Saturday, July 05, 2008

Susanna Hummer

Susanna Elizabeth Hummer McSween Barber was born on December 30, 1845. As an adult in New Mexico the Hispanics said she "always looked like a big doll" with her makeup and fancy hair-do's, but she was born Brethren in Adams County, Pennsylvania, near Gettysburg.

Nobody knows why the young Brethren teenager Susanna Hummer jumped out of her window a few days after the famous Battle of Gettysburg - whether because she was only one of sixteen children in the house, whether she was tired of wearing the plain garb, or because of the death of her good friend Jennie Wade, the only civilian killed during the conflict at Gettysburg.

Or maybe it was the sight of all those men in blue and grey uniforms marching past her home gave her the wanderlust.
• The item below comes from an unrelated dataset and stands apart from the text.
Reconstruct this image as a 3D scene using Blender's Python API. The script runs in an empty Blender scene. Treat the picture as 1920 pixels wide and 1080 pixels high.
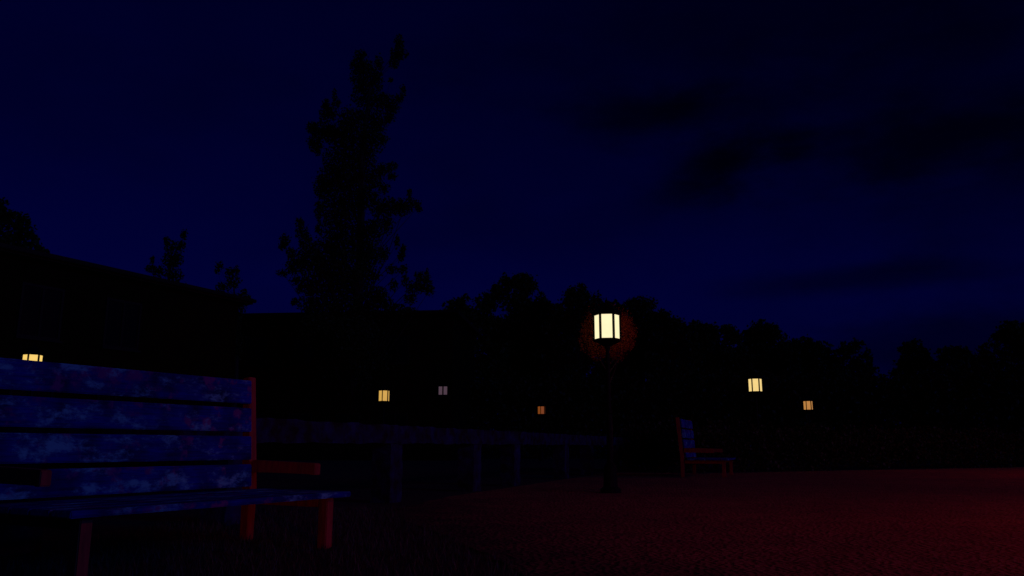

Indeed there is a family tradition that the seventeen year old Susanna fell in love with one of the soldiers, jumped our her window, and never looked back.

What is known is that after disappearing for a decade she turned up in Eureka, Kansas in 1873, married to a mysterious stranger, a red-haired Scot named Alexander McSween, and five years later she was living in New Mexico in what amounted to a palace, before she was caught up in the infamous Lincoln County War. Though her husband died in the gun battles between two finance companies, she was remembered for trying to save her precious piano when her nine room hacienda was burned to the ground by rustlers, and for the fact that her husband had hired an eighteen-year-old named William Antrim - better known as Billy the Kid - to help protect them. Because of Billy the battle became the subject of over two hundred books and Susanna became famous.

The widow McSween later married and divorced, and went to to become one of the most successful entrepreneurs of the old west, earning her the title of "The Cattle Queen of Lincoln County." Susanna Elizabeth Hummer McSeen Barber injured herself as an old woman jumping out of another window when her home burned down around her, but to her dying day she wore bright colors and high fashions, a stark contrast to the muted plain clothers she had grown up with.